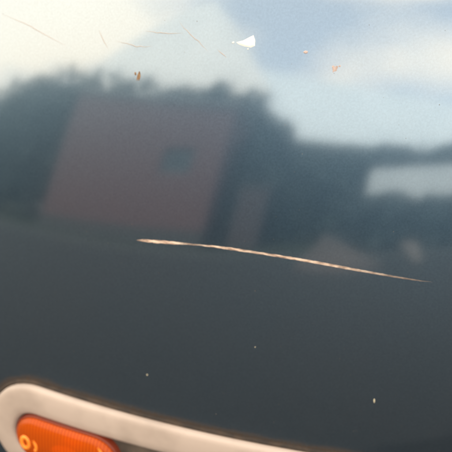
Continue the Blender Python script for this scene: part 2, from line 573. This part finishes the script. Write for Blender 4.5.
def capsule(xa, xb, cu, r, rings, n_arc=20, n_line=60, fill=True, x_ref=None):
    """rings: list of (inset, height above the paint)"""
    base = []
    for i in range(n_line):
        base.append((xa + (xb - xa) * i / n_line, 0, 1))
    for i in range(n_arc):
        a = math.pi / 2 - math.pi * i / n_arc
        base.append((xb, math.cos(a), math.sin(a)))
    for i in range(n_line):
        base.append((xb + (xa - xb) * i / n_line, 0, -1))
    for i in range(n_arc):
        a = -math.pi / 2 - math.pi * i / n_arc
        base.append((xa, math.cos(a), math.sin(a)))
    N = len(base)
    vs, fs = [], []
    for d, h in rings:
        for bx, cx, cz in base:
            vs.append(surf(bx + cx * (r - d), cu + cz * (r - d) + SLOPE * (bx + cx * (r - d)), h))
    for k in range(len(rings) - 1):
        for i in range(N):
            fs.append((k * N + i, (k + 1) * N + i, (k + 1) * N + (i + 1) % N, k * N + (i + 1) % N))
    if fill:
        k = (len(rings) - 1) * N
        top = [k + i for i in range(n_line + 1)]
        bot = [k + (n_line * 2 + n_arc - i) % N for i in range(n_line + 1)]
        for i in range(n_line):
            fs.append((top[i + 1], top[i], bot[i], bot[i + 1]))
        # close the two tiny end caps
        fs.append(tuple(k + n_line + i for i in range(n_arc, -1, -1)))
        fs.append(tuple(k + (2 * n_line + n_arc + i) % N for i in range(n_arc, -1, -1)))
    return vs, fs


m_strip = noisy(mat('pale_moulding', rough=0.45), (0.33, 0.265, 0.222), (0.43, 0.35, 0.298), 30, 0.25, 0.6, bump=0.03)
m_rubber = noisy(mat('dirty_rubber', rough=0.8), (0.02, 0.014, 0.010), (0.05, 0.032, 0.02), 90, 0.4, 0.7, bump=0.3)
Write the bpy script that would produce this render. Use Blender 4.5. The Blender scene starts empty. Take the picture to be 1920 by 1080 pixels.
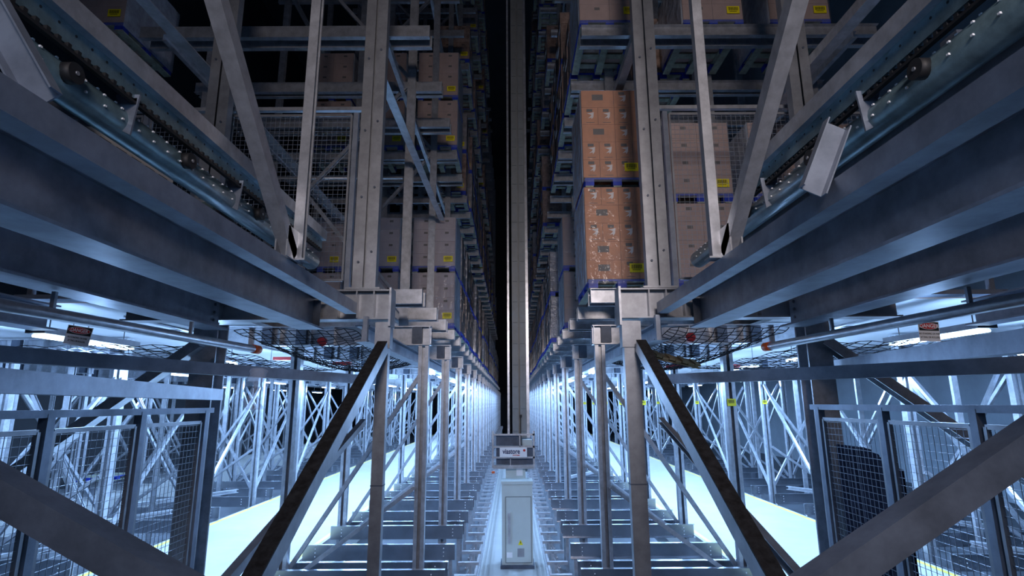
====
§ OBJECTIVE
Images in the data above are to be skipped. Retype all other material exactly.

§ FINISHED ANSWER
Continue the Blender Python script for this scene: part 2, from line 573. This part finishes the script. Write for Blender 4.5.
def capsule(xa, xb, cu, r, rings, n_arc=20, n_line=60, fill=True, x_ref=None):
    """rings: list of (inset, height above the paint)"""
    base = []
    for i in range(n_line):
        base.append((xa + (xb - xa) * i / n_line, 0, 1))
    for i in range(n_arc):
        a = math.pi / 2 - math.pi * i / n_arc
        base.append((xb, math.cos(a), math.sin(a)))
    for i in range(n_line):
        base.append((xb + (xa - xb) * i / n_line, 0, -1))
    for i in range(n_arc):
        a = -math.pi / 2 - math.pi * i / n_arc
        base.append((xa, math.cos(a), math.sin(a)))
    N = len(base)
    vs, fs = [], []
    for d, h in rings:
        for bx, cx, cz in base:
            vs.append(surf(bx + cx * (r - d), cu + cz * (r - d) + SLOPE * (bx + cx * (r - d)), h))
    for k in range(len(rings) - 1):
        for i in range(N):
            fs.append((k * N + i, (k + 1) * N + i, (k + 1) * N + (i + 1) % N, k * N + (i + 1) % N))
    if fill:
        k = (len(rings) - 1) * N
        top = [k + i for i in range(n_line + 1)]
        bot = [k + (n_line * 2 + n_arc - i) % N for i in range(n_line + 1)]
        for i in range(n_line):
            fs.append((top[i + 1], top[i], bot[i], bot[i + 1]))
        # close the two tiny end caps
        fs.append(tuple(k + n_line + i for i in range(n_arc, -1, -1)))
        fs.append(tuple(k + (2 * n_line + n_arc + i) % N for i in range(n_arc, -1, -1)))
    return vs, fs


m_strip = noisy(mat('pale_moulding', rough=0.45), (0.33, 0.265, 0.222), (0.43, 0.35, 0.298), 30, 0.25, 0.6, bump=0.03)
m_rubber = noisy(mat('dirty_rubber', rough=0.8), (0.02, 0.014, 0.010), (0.05, 0.032, 0.02), 90, 0.4, 0.7, bump=0.3)
Write the bpy script that would produce this render. Use Blender 4.5. The Blender scene starts empty. Take the picture to be 1920 by 1080 pixels.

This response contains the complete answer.